Beginning in the fall semester of 2022, the University of Minnesota will expand its tuition waiver program for undergraduate Native American first-year or transfer students on all five campuses.
Students must be registered with one of the 11 federally recognized Minnesota Native American tribes to qualify for the program. Transfer students may qualify as long as they are transferring from a tribal community college.
The Native American Promise Tuition Program will provide scholarships covering full tuition costs for eligible students with a total family income under $75,000 as determined by the Free Application for Federal Student Aid (FAFSA). Students whose families earn up to $125,000 can qualify for reduced tuition.
Madison Gebeck, a fourth-year student and a member of Red Lake Nation, said she was excited about the program until she learned its parameters.
“I was super excited,” Gebeck said. “I was like, ‘Oh my God, this is such a great thing,’ and then I looked at the fine print. And I realized that although this was a good first step, it’s definitely a first step.”
Gebeck said she thinks the program eligibility should be expanded to include reciprocity states, such as Wisconsin and South Dakota, and Native descendants.
“I think the one thing that could definitely be done is, at Morris, you can be a descendant,” Gebeck said. “Which means you still have the piece of paper that says that you’re Native, but you don’t have the piece of paper that says that you’re enrolled.”
The Minnesota Indian Affairs Council requested that the University strengthen its relationship with Minnesota tribes in a June 26, 2020 resolution to “welcome a new era of relationship building and partnership with the University of Minnesota.”
One of the resolutions calls for the University to “establish a system-wide tuition waiver system for American Indian undergraduate and graduate students at each of its campuses rather than just the Morris campus,” which has had a free tuition waiver system for all its Native students since 1909.
The University of Minnesota Morris was originally a boarding school for Native American children called the Morris Industrial School for Native Americans, which opened in 1887, as one of the many boarding schools run by the US Bureau of Indian Affairs. The school was later transferred to the Minnesota government and became a public university in 1960.
Native children were forcibly separated from family, isolated from their community and culture, as well as abused in boarding schools in order to assimilate, according to the Sahan Journal.
“For 170 years, our University has focused attentively on the needs of all Minnesotans,” said President Joan Gabel in a Nov. 1 press release. “Today we are taking a positive step forward in addressing the needs of Indigenous peoples with a history that predates this state and institution.”

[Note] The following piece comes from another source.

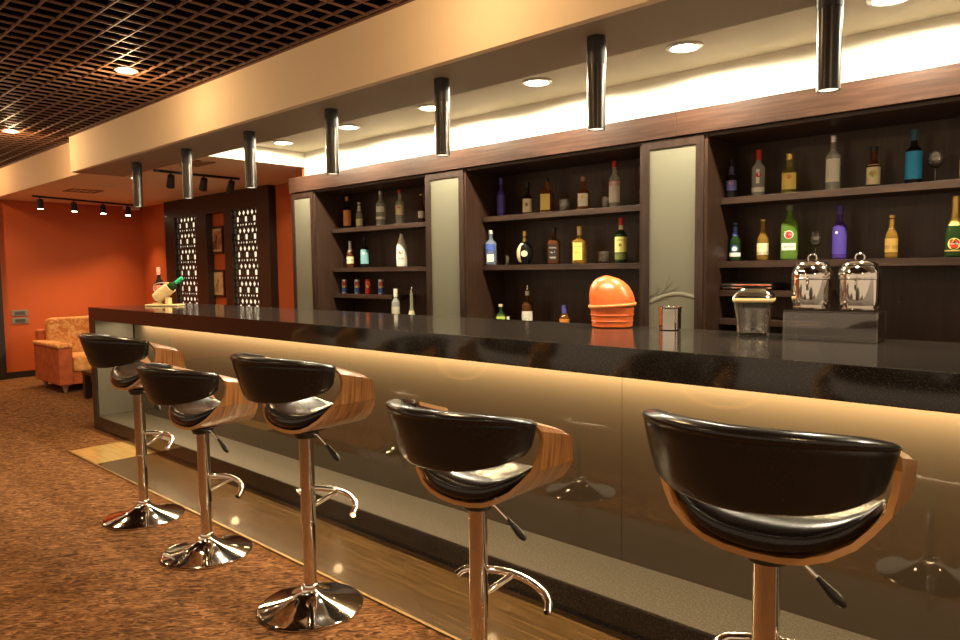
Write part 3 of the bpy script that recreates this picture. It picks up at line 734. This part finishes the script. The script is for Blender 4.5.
def bottle(label, x, z, h, r, shape, gl, cap=None, caplen=0.10, labs=(), discs=(), text=(), y=4.0, spout=False, group=None, cat='bottle', neck=None, rot=None, fill=None):
    rz = math.atan2(-x, y)*0.75 if rot is None else rot
    t = thing('liquor_bottle', label, cat, (x, y, z), rz, group)
    p, top, n, k = prof_of(h, r, shape)
    seg = 32
    nf = (lambda rr, zz: (n, k) if rr > 0.02 else (2.0, 1.0))
    b = NB(); lathe(b, p + [(0, top)], seg, nfun=nf); body = obj('bottle_body', b, gmat(gl), t, math.radians(50))
    if cap:
        b = NB(); cr = SHAPES[shape][2]+0.0022; z0 = h*(1-caplen)
        lathe(b, [(0, top+0.0005), (SHAPES[shape][2]+0.0004, z0), (cr, z0), (cr, h*0.985), (cr*0.9, h), (0, h)], 20); obj('cap', b, cap, t, SM)
    if spout:
        b = NB(); tube(b, [(0, 0, top), (0, 0, h*0.985), (0.002, 0, h*1.08), (0.006, 0, h*1.14)], [0.011, 0.010, 0.006, 0.0035], 12); obj('pourer', b, MAT['steel'], t, ALL)
    if neck:
        b = NB(); patch(b, p, 2, 1, h*neck[0], h*neck[1], -PI, PI, 0.0009, 6, 28); obj('neck_foil', b, neck[2], t, ALL)
    first = None
    for (za, zb, ang, m) in labs:
        b = NB(); patch(b, p, n, k, h*za, h*zb, -math.radians(ang), math.radians(ang)); o = obj('label', b, m, t, ALL)
        first = first or o
    for (zc, rad, m, *more) in discs:
        b = NB(); disc(b, p, n, k, h*zc, more[0] if more else 0.0, rad, 0.0013 + 0.0004*len(more)); obj('emblem', b, m, first or t, ALL)
    for (txt, zc, wd, ht, m) in text:
        lettering(txt, first or t, p, n, k, h*zc, wd, ht, m)
    return t
W_ = cm((0.80,0.76,0.66)); CRM = cm((0.78,0.68,0.42)); BLK = cm((0.015,0.013,0.012)); RED = cm((0.62,0.03,0.025)); GLD = cm((0.72,0.50,0.14), 0.3, 0.6); BLU = cm((0.06,0.12,0.45))
YEL = cm((0.80,0.62,0.16)); ORG = cm((0.72,0.27,0.06)); TEAL = cm((0.20,0.45,0.50)); VIO = cm((0.07,0.045,0.30)); CYN = cm((0.02,0.36,0.72)); GRN = cm((0.18,0.50,0.05)); SIL = cm((0.70,0.70,0.68), 0.3, 0.7); PNK = cm((0.75,0.10,0.16)); LIM = cm((0.52,0.66,0.10))
za, zb_, BC = 1.7625, 1.4055, 0.9305
# upper shelf, left unit
bottle('dark bottle with copper orange label, first on the upper left shelf', -5.361*0.99, za, 0.298, 0.037, 'wine', 'dark', ORG, 0.13, [(0.10,0.58,80,ORG)])
bottle('small clear bottle with pale gold label beside the copper labelled bottle', -5.129, za, 0.232, 0.031, 'beer', 'pale', W_, 0.06, [(0.10,0.36,80,CRM)], neck=(0.66,0.86,W_))
bottle('tall clear bottle with broken white label, middle of the upper left shelf', -4.825, za, 0.312, 0.042, 'spirit', 'clear', SIL, 0.10, [(0.40,0.56,55,W_),(0.20,0.27,70,W_)])
bottle('clear bottle with red cap and cream label on the upper left shelf', -4.572, za, 0.300, 0.037, 'spirit', 'clear', RED, 0.09, [(0.28,0.56,60,CRM)], discs=[(0.50,0.012,RED)])
bottle('small brown bottle with white label at the right end of the upper left shelf', -4.302, za, 0.240, 0.028, 'beer', 'brown', GLD, 0.05, [(0.18,0.42,80,W_)])
# middle shelf, left unit
bottle('brown beer bottle with white neck foil, first on the middle left shelf', -5.278, zb_, 0.245, 0.032, 'beer', 'brown', W_, 0.05, [(0.16,0.42,85,CRM),(0.25,0.32,90,BLU)], neck=(0.62,0.93,W_))
bottle('dark bottle with pale teal label on the middle left shelf', -5.064, zb_, 0.278, 0.037, 'wine', 'dark', BLK, 0.12, [(0.12,0.58,80,TEAL)], discs=[(0.46,0.012,W_)])
bottle('opaque white rum bottle with long sloping neck and palm emblem', -4.558, zb_, 0.297, 0.046, 'rum', 'white', BLK, 0.05, [(0.16,0.50,70,W_)], discs=[(0.42,0.016,cm((0.55,0.10,0.03)))], text=[('MALIBU', 0.24, 0.055, 0.016, BLK)])
# cans
def can(label, x, red=False):
    t = thing('drink_can', label, 'can', (x, 3.985, 1.1655), math.atan2(-x, 4.0)*0.75, 'slim energy drink cans on the short shelf')
    h, r = 0.133, 0.0255
    p = [(0, 0.001), (r*0.8, 0.001), (r, 0.008), (r, h-0.012), (r*0.84, h-0.001), (r*0.80, h), (r*0.78, h-0.003), (0, h-0.003)]
    b = NB(); lathe(b, p, 28); obj('can_body', b, cm((0.70,0.05,0.03), 0.3, 0.4) if red else SIL, t, SM)
    q = [(r, 0), (r, h)]
    b = NB(); patch(b, q, 2, 1, 0.012, 0.060, -1.7, 1.7); obj('label', b, RED if red else BLU, t, ALL)
    b = NB(); patch(b, q, 2, 1, 0.074, 0.114, -0.6, 1.5); obj('label', b, cm((0.85,0.16,0.10)) if red else cm((0.55,0.10,0.12)), t, ALL)
    b = NB(); disc(b, q, 2, 1, 0.066, 0.0, 0.012, 0.0016); obj('emblem', b, cm((0.85,0.65,0.10)), t, ALL)
can('blue and silver slim drink can, first on the short shelf', -5.358); can('blue and silver slim drink can between another blue can and the red can', -5.165)
can('red slim drink can on the short shelf', -5.008, True); can('blue and silver slim drink can, rightmost on the short shelf', -4.826)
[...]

Austria Lewis, Gebeck’s sister, said she would have considered transferring to the University under the program, but is ineligible because she would be transferring from St. Cloud State University, a non-tribal college.
“I was looking forward to this opportunity as I was originally planning to attend the U, but changed my mind due to sports,” Lewis said. “I am only attending my current university for the dance team.”
Shannon Geshick, President of the Minnesota Indian Affairs Council and member of the Bois Forte Band of Chippewa, said she is concerned about the eligibility requirements and hopes the University will expand the program to include more students.
“[As Native Americans] We are graduating around 50% of high school students period, our high school graduation rates are extremely low,” Geshick said. “They [have] been among the lowest in the nation … we are only 1% of the population.”
Both Geshick and Gebeck said tribal membership can be difficult to obtain because of blood quantum — a controversial measurement of the amount of “Indian blood” which can determine tribal residency among other factors.
Expressed as a fraction, blood quantum was an effort by the federal government to limit tribal citizenship. Several tribes in Minnesota have a blood quantum requirement of one-fourth.
“Native identity isn’t necessarily defined by if you’re enrolled, or how much native you are” Gebeck said, “it’s not something anyone really talks about.”
University Tribal Relations Director Karen Diver said in an email that the University will have the opportunity to expand the program with “potential philanthropy and/or other appropriation.”
While subsequent steps have not been approved, accepting transfer students and covering other forms of attendance costs could be possibilities, according to Diver.
“I’ve been saying that it’s a good starting point, but not a good stopping point,” Geshick said. “I’m hoping that they’ll continue to widen the access for Native students.”